> WHAT IS REQUIRED
Copy exactly the lines from the start of the data below through the one that carries "add_lamp(px, py, 1.25, 'lamp_c', 9.0, Y=(470", and only those.

***** COLLECTED MATERIAL

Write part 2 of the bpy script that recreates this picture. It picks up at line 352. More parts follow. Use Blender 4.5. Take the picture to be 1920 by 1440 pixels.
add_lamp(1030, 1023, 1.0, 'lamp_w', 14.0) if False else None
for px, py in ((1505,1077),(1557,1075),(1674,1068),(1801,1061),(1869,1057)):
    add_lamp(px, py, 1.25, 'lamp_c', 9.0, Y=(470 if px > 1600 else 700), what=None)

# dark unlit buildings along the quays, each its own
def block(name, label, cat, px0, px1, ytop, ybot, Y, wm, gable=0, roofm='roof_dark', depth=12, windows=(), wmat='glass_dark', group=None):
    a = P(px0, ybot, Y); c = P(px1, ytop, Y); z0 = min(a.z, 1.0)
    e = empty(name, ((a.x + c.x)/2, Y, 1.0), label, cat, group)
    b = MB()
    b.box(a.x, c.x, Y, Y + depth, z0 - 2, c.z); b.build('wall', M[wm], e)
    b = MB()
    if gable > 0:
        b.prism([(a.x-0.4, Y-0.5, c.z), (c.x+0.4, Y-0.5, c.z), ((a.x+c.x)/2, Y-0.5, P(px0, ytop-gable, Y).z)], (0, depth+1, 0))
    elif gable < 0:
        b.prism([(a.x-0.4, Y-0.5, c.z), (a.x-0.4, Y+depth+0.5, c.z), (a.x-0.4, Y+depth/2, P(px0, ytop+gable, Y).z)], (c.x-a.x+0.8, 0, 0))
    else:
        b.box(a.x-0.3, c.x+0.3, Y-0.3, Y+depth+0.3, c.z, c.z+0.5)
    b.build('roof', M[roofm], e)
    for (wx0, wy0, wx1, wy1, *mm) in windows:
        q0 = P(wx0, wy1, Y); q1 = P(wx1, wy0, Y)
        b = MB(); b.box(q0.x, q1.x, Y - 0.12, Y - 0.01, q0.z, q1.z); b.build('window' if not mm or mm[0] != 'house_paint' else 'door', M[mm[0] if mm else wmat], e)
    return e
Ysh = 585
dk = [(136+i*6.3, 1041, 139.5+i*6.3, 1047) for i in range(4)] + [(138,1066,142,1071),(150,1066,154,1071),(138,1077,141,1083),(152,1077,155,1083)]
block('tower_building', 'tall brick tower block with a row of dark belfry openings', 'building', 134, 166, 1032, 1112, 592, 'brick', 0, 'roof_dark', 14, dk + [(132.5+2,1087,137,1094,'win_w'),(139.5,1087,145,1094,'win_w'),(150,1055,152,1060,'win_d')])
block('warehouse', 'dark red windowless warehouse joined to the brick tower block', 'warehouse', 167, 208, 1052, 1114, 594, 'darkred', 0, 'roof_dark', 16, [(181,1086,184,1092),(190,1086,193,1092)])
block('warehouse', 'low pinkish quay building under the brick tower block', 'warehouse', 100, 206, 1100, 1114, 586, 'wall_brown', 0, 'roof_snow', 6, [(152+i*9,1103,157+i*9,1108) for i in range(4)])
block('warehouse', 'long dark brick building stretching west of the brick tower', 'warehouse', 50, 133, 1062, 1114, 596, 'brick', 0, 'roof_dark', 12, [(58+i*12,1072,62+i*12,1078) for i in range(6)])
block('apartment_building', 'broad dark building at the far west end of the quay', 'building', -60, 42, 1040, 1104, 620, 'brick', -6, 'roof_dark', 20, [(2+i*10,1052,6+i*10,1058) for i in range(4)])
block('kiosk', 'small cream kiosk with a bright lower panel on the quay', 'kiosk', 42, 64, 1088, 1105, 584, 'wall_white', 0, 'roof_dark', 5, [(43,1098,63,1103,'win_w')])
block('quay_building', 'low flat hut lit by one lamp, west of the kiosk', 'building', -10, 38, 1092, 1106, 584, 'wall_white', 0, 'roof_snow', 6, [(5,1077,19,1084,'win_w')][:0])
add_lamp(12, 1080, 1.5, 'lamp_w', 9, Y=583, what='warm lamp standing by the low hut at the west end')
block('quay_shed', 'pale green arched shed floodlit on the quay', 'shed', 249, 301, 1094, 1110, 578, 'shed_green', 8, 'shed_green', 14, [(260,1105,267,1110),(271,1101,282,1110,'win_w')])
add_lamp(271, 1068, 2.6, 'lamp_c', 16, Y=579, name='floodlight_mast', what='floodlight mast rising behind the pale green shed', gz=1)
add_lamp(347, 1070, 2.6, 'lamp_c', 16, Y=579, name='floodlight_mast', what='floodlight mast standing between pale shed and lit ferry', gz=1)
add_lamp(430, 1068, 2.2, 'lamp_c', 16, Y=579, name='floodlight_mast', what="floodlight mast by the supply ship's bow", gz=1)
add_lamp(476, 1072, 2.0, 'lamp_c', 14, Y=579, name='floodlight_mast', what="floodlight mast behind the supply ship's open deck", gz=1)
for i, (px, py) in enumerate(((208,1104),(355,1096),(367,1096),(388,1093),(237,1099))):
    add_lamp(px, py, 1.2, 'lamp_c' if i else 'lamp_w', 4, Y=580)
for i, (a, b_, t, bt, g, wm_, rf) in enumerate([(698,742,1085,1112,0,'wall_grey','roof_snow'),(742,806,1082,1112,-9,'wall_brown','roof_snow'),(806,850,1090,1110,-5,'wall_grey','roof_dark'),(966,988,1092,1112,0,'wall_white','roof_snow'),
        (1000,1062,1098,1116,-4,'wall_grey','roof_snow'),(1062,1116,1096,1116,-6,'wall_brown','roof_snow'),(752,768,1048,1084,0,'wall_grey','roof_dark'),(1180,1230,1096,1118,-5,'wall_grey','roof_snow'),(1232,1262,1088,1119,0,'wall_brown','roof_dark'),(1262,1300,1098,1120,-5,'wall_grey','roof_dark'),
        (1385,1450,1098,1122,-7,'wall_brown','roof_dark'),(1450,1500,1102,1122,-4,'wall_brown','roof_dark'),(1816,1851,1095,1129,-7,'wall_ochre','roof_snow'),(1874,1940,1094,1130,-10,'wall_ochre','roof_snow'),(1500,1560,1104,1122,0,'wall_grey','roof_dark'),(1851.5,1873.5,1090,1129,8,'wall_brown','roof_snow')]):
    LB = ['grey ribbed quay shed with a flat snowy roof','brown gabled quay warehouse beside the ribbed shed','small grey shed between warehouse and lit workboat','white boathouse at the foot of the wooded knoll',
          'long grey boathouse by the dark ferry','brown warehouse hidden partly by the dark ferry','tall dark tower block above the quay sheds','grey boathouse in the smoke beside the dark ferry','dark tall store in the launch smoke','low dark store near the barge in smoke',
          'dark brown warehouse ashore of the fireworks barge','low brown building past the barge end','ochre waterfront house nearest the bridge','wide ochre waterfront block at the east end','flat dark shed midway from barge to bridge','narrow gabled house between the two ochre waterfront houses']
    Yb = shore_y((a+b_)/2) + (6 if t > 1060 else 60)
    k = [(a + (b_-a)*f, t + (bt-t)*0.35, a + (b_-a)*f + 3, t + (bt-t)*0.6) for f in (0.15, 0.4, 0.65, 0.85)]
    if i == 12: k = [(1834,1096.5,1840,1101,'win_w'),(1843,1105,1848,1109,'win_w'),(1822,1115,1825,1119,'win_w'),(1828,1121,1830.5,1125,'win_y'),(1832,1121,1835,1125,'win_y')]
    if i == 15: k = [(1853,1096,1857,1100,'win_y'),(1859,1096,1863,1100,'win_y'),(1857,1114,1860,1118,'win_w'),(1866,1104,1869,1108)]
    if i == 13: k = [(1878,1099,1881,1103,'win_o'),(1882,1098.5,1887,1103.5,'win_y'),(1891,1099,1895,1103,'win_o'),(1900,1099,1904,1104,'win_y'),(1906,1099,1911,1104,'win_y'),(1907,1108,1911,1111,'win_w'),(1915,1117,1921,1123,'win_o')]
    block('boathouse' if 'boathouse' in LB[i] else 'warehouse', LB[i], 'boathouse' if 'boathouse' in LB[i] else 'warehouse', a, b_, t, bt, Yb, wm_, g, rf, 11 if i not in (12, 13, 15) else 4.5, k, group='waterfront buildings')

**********

> REPLY TO THE EXERCISE
Write part 2 of the bpy script that recreates this picture. It picks up at line 352. More parts follow. Use Blender 4.5. Take the picture to be 1920 by 1440 pixels.
add_lamp(1030, 1023, 1.0, 'lamp_w', 14.0) if False else None
for px, py in ((1505,1077),(1557,1075),(1674,1068),(1801,1061),(1869,1057)):
    add_lamp(px, py, 1.25, 'lamp_c', 9.0, Y=(470 if px > 1600 else 700), what=None)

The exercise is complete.